Cecil was both a younger son of the 3rd Marquess of Salisbury (who was Prime Minister three times in the late 19th century) and a cousin of British Prime Minister Arthur James Balfour, and was educated at Eton and University College, Oxford.

After his graduation, he was Assistant Private Secretary to his father from 1891-92, in the latter's role as Foreign Secretary and entered the Commons as MP for Greenwich in 1895. Lord Hugh held Greenwich until 1906 and then became MP for Oxford University in 1910, which he represented for the next twenty-seven years.

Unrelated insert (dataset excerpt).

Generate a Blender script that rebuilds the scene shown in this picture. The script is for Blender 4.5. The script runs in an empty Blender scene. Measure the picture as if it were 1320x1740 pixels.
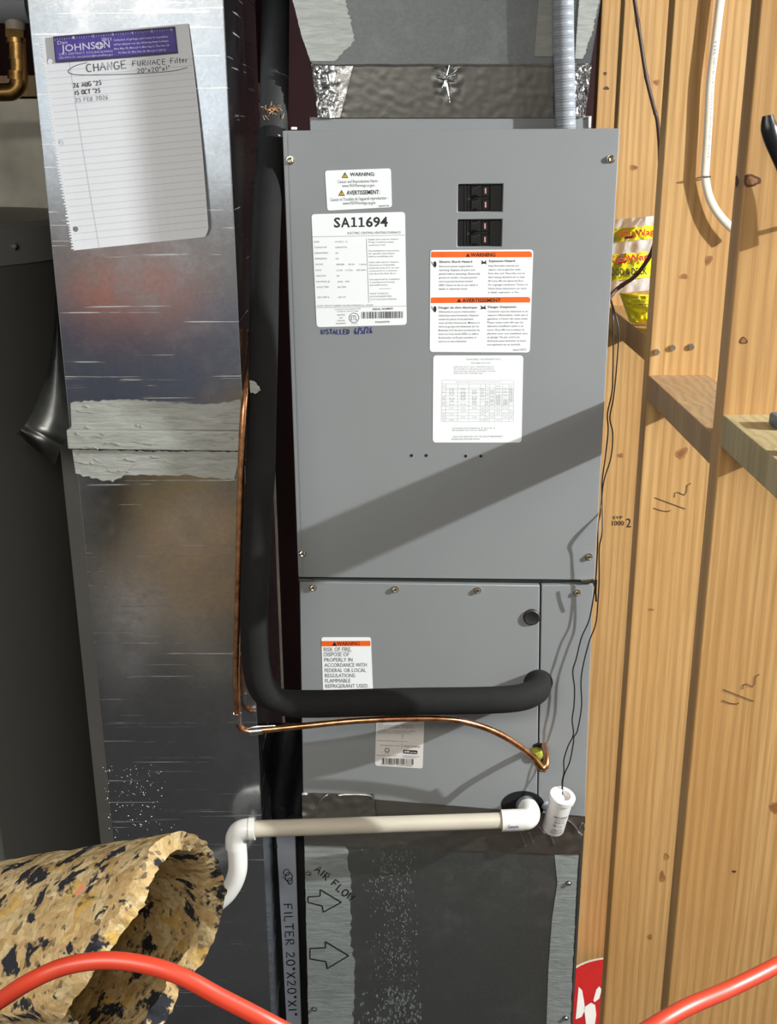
import bpy, bmesh, math, random
from mathutils import Vector, Matrix, noise
random.seed(7)
C = bpy.context.scene.collection
PI = math.pi

# ------------------------------------------------------------------ camera
W, H, F = 1320.0, 1740.0, 1900.0
_d = Vector(((692 - 660) / F, -(6480 - 870) / F, -1.0)).normalized()
_z = -_d
_y = Vector((0, 0, -1.0)); _y = (_y - _z * _y.dot(_z)).normalized()
_x = _y.cross(_z)
R = Matrix((_x, _y, _z))                       # camera space -> world
CAM = Vector((0, 0, 1.75))
cd = bpy.data.cameras.new('camera'); cam = bpy.data.objects.new('camera', cd); C.objects.link(cam)
cd.sensor_fit = 'VERTICAL'; cd.sensor_height = 24.0; cd.sensor_width = 24.0; cd.lens = 24.0 * F / H
cd.clip_start = 0.01
cam.matrix_world = Matrix.Translation(CAM) @ R.to_4x4()
bpy.context.scene.camera = cam
# ------------------------------------------------------------------ world, lamps, exposure
sc = bpy.context.scene
sc.view_settings.view_transform = 'Standard'; sc.view_settings.look = 'None'
sc.view_settings.gamma = 1.0; sc.view_settings.use_curve_mapping = False
sc.view_settings.exposure = 0.2
wd = bpy.data.worlds.new('world'); sc.world = wd; wd.use_nodes = True
wd.node_tree.nodes['Background'].inputs[0].default_value = (0.75, 0.8, 0.9, 1)
wd.node_tree.nodes['Background'].inputs[1].default_value = 0.03

def lamp(name, kind, loc, energy, col, size=0.05, rot=(0, 0, 0), size_y=None):
    l = bpy.data.lights.new(name, kind); l.energy = energy; l.color = col
    if kind == 'AREA':
        l.shape = 'RECTANGLE'; l.size = size; l.size_y = size_y or size
    else: l.shadow_soft_size = size
    o = bpy.data.objects.new(name, l); C.objects.link(o); o.location = loc; o.rotation_euler = rot
    return o
lamp('bulb_light', 'POINT', (2.60, 0.70, 2.32), 500, (0.96, 1.0, 1.0), 0.022)
lamp('fill_light', 'AREA', (-0.55, -0.75, 2.44), 72, (1.0, 0.95, 0.86), 1.7, (0, 0, 0), 0.55)  # added soft fill lamp overhead, out of view

# ------------------------------------------------------------------ projection helpers: pixel of the photograph -> point of a real plane
def ray(px, py): return R @ Vector(((px - 660) / F, -(py - 870) / F, -1.0))
def at(px, py, Y):
    r = ray(px, py); return CAM + r * (Y / r.y)
def atx(px, py, X):
    r = ray(px, py); return CAM + r * (X / r.x)
FZ = -0.30                                     # floor level
FY, DY, BY = 1.78, 1.657, 1.775                # furnace front, supply duct front, return box front
XS = 0.43                                      # left face of the stud wall
YC, YB, YA, YA2 = 1.402, 1.82, 2.20, 2.43      # front faces of the studs
def plane(Y): return lambda px, py, off=0.0: at(px, py, Y - off)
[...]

He served during World War I as a Lieutenant in the Royal Flying Corps. During the early 20th century, Cecil (known to his friends as "Linky") was the eponymous leader of the Hughligans, a group of privileged young Tory Members of Parliament critical of their own party's leadership. Modelled after Lord Randolph Churchill's Fourth Party, the Hughligans included Cecil, F.E. Smith, Arthur Stanley, Ian Malcolm, and, until 1904, Winston Churchill.

In 1908, Cecil was the best man at Churchill's wedding.

In 1916 he was part of the Mesopotamia Commission of Inquiry.

Lord Hugh left the Commons in 1937 to become Provost of Eton College and was created Baron Quickswood four years later. On his death in 1956, unmarried and childless, his title became extinct.